Since it’s Halloween, I offer here an adaptation of one of Artusi’s seasonal recipes for torta di zucca gialla, a sort of pumpkin pie. It has a texture quite similar to the Northern American pumpkin pie but without a pastry base. Like many cakes from Artusi’s book, it is made mostly with almond meal rather than flour.

 

 

RECIPE

Artusi’s Torta di Zucca Gialla

 

Ingredients

1 kg pumpkin

100 gr of peeled almonds, ground finely

100 gr of sugar

30 gr of butter

30 gr of fine breadcrumbs or flour (see method for gluten-free option)

500 ml of milk

3 small eggs

2 tsp ground cinnamon

pinch of salt

 

Method

 

After removing the seeds and skin, grate the pumpkin into a large bowl. Drain the pumpkin to remove its liquid until it is reduced to just 300 grams. You can do this in a dishtowel, as Artusi instructs, or over a colander, squeezing to speed up the process. Cook the pumpkin in the milk for about 25-30 minutes or until it is soft and drain.

 

If they are not already finely ground, pulverise the almonds and sugar together in a food processor (or use a mortar and pestle, Artusi’s way). In a large bowl, combine the almond mixture with the pumpkin, butter, salt and cinnamon.

 

Add the breadcrumbs or flour. (Those who prefer a gluten-free option can substitute the 30 grams of breadcrumbs or flour with an additional 50 grams of almond meal.
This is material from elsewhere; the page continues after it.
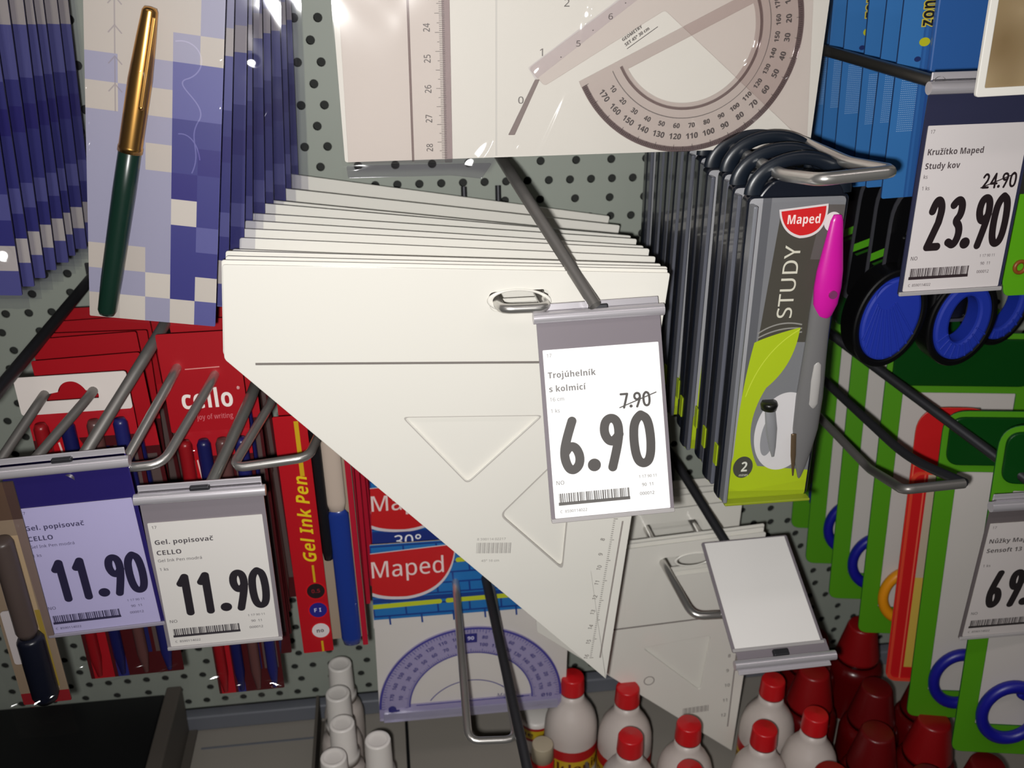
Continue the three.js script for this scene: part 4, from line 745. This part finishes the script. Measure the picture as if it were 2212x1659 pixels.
// ------------------------------------------------------------------ blue cards, tan card, black packs
{
  const W = 512, H = 1400, tex = canvasTex(W, H, (c) => {
    c.fillStyle = '#265796'; c.fillRect(0, 0, W, H);
    c.fillStyle = '#336fae'; c.fillRect(0, 0, 110, H);
    for (let i = 0; i < 12; i++) { c.fillStyle = i % 2 ? 'rgba(30,60,130,.5)' : 'rgba(60,120,190,.35)'; c.fillRect(120 + i * 34, 0, 12, H); }
    c.save(); c.translate(150, 400); c.rotate(-Math.PI / 2); c.font = 'bold 92px sans-serif'; c.lineWidth = 12; c.strokeStyle = '#c9b43a'; c.strokeText('zone', 60, 0); c.fillStyle = '#15161f'; c.fillText('zone', 60, 0); c.restore();
    c.fillStyle = '#c8a088'; c.fillRect(168, 80, 40, 150);
    c.fillStyle = '#b9b81e'; c.beginPath(); c.arc(120, 430, 26, 0, 7); c.fill();
    c.fillStyle = '#1a2a60'; c.beginPath(); c.arc(96, 530, 16, 0, 7); c.fill();
    c.fillStyle = 'rgba(215,220,240,.55)'; for (let r = 0; r < 26; r++) for (let k = 0; k < 9; k++) c.fillRect(34 + k * 9, 640 + r * 13, 6, 4);
  });
  const pm = printed(tex, 0.45), shape = (w, h) => plate(poly(rect(0, -h, w, 0), 0.0015), 0.0014, 0);
  const f = frame('blue_card', 'foremost bright blue product card beside the 23.90 tag', 'product card', [1962, -70], [2200, -82], [1924, 428], 0.165, 'blue cards'), geo = shape(f.w, f.h);
  part(f.g, 'card', geo, [pm, M.blueEdge]);
  part(f.g, 'pad', plate(poly(rect(f.w * 0.28, -f.h * 0.5, f.w * 0.95, -f.h * 0.08), 0.004), 0.004, 0.004, 0.001), phys(0x2e5c9e, 0.3));
  for (let i = 1; i < 7; i++) {
    const c = thing('blue_card', `blue product card, ${nth(i, 7)} in the blue row`, 'product card', 'blue cards');
    c.position.copy(f.o); c.position.z -= 0.022 * i; c.position.x += rnd(-0.002, 0.002); c.position.y += rnd(-0.003, 0.003); c.quaternion.copy(f.g.quaternion); c.rotateZ(rnd(-0.012, 0.012));
    part(c, 'card', geo, [pm, M.blueEdge]);
  }
  const wood = canvasTex(256, 256, (c) => { c.fillStyle = '#8f7a58'; c.fillRect(0, 0, 256, 256); for (let i = 0; i < 14; i++) { const x = (i * 97) % 256, y = (i * 61) % 256, q = c.createRadialGradient(x, y, 4, x, y, 80); q.addColorStop(0, i % 2 ? 'rgba(120,98,66,.6)' : 'rgba(176,156,124,.6)'); q.addColorStop(1, 'rgba(140,120,90,0)'); c.fillStyle = q; c.fillRect(0, 0, 256, 256); } });
  const t = frame('tan_card', 'tan card in a white frame at the upper corner by the 23.90 tag', 'product card', [2158, -120], [2420, -130], [2146, 208], 0.245);
  part(t.g, 'frame', plate((() => { const s = poly(rect(0, -t.h, t.w, 0), 0.002), m = 0.0042; s.holes.push(poly(rect(m, -t.h + m, t.w - m, -m), 0.001)); return s; })(), 0.0022, 0.0006, 0.0004), M.white);
  part(t.g, 'board', plate(poly(rect(0.002, -t.h + 0.002, t.w - 0.002, -0.002), 0.001), 0.001, -0.0004), [printed(wood, 0.5), M.taupe]);
  // black packs below the blue cards
  const btex = canvasTex(256, 700, (c, W2, H2) => { c.fillStyle = '#08080a'; c.fillRect(0, 0, W2, H2); c.save(); c.translate(0, 420); c.rotate(-0.62); c.fillStyle = '#4f9a1c'; c.fillRect(-20, 0, 400, 34); c.fillStyle = '#1e4a12'; c.fillRect(-20, 46, 400, 12); c.restore(); });
  const b = frame('black_scissors_pack', 'foremost black scissors card with a lime stripe behind the 23.90 tag', 'scissors pack', [1938, 396], [2150, 390], [1860, 700], 0.15, 'black scissors packs');
  const bg = plate(poly(rect(0, -b.h, b.w, 0), [0.004, 0.004, 0.014, 0.024]), 0.002, 0, 0.0004), bm = [printed(btex, 0.3), std(0x1a1a1c, 0.3)];
  const rimG = () => { const s = poly(rect(-0.0015, -b.h - 0.001, b.w, 0.0015), [0.004, 0.004, 0.015, 0.025]); s.holes.push(poly(rect(0.0006, -b.h + 0.001, b.w - 0.002, -0.0006), [0.004, 0.004, 0.014, 0.024])); return plate(s, 0.0008, 0.0012); };
  const rimM = phys(0x55555c, 0.2, { transmission: 0.5, thickness: 0 });
  part(b.g, 'card', bg, bm); part(b.g, 'clear_rim', rimG(), rimM);
  for (let i = 1; i < 6; i++) { const c = thing('black_scissors_pack', `black scissors card, ${nth(i, 6)} behind the lime striped one`, 'scissors pack', 'black scissors packs'); c.position.copy(b.o); c.position.z -= 0.021 * i; c.position.y += rnd(-0.002, 0.003) + 0.002 * i; c.quaternion.copy(b.g.quaternion); c.rotateZ(rnd(-0.02, 0.02)); part(c, 'card', bg, bm); part(c, 'clear_rim', rimG(), rimM); }
  // lime green hang card at the picture edge
  const lg = frame('lime_card', 'lime green card with a rivet at the picture edge under the 23.90 tag', 'product card', [2196, 420], [2420, 412], [2160, 640], 0.2);
  part(lg.g, 'card', plate(poly([[0, 0], [lg.w, 0], [lg.w, -lg.h], [0.006, -lg.h], [0.002, -lg.h * 0.8], [-0.004, -lg.h * 0.68]], 0.003), 0.0014, 0, 0.0003), std(0x5fae18, 0.4));
  const [vx, vy] = lg.l(2202, 576), rv = new THREE.TorusGeometry(0.0034, 0.0012, 10, 20); rv.translate(vx, vy, 0.0008); part(lg.g, 'rivet', rv, std(0x8a4a1c, 0.4));
}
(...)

In a separate bowl, beat the eggs until fluffy and add them to the cooled batter.)

 

Pour the mixture into a greased and floured round cake tin (26cm/10 inches in diameter) so that it is no higher than 1 to 1½ inches. Bake in a preheated oven at 180°C for 45 minutes or until golden on top and set. Cool, then dust generously with icing (confectioner’s) sugar and serve immediately. Any remaining cake will keep in the refrigerator for a few days.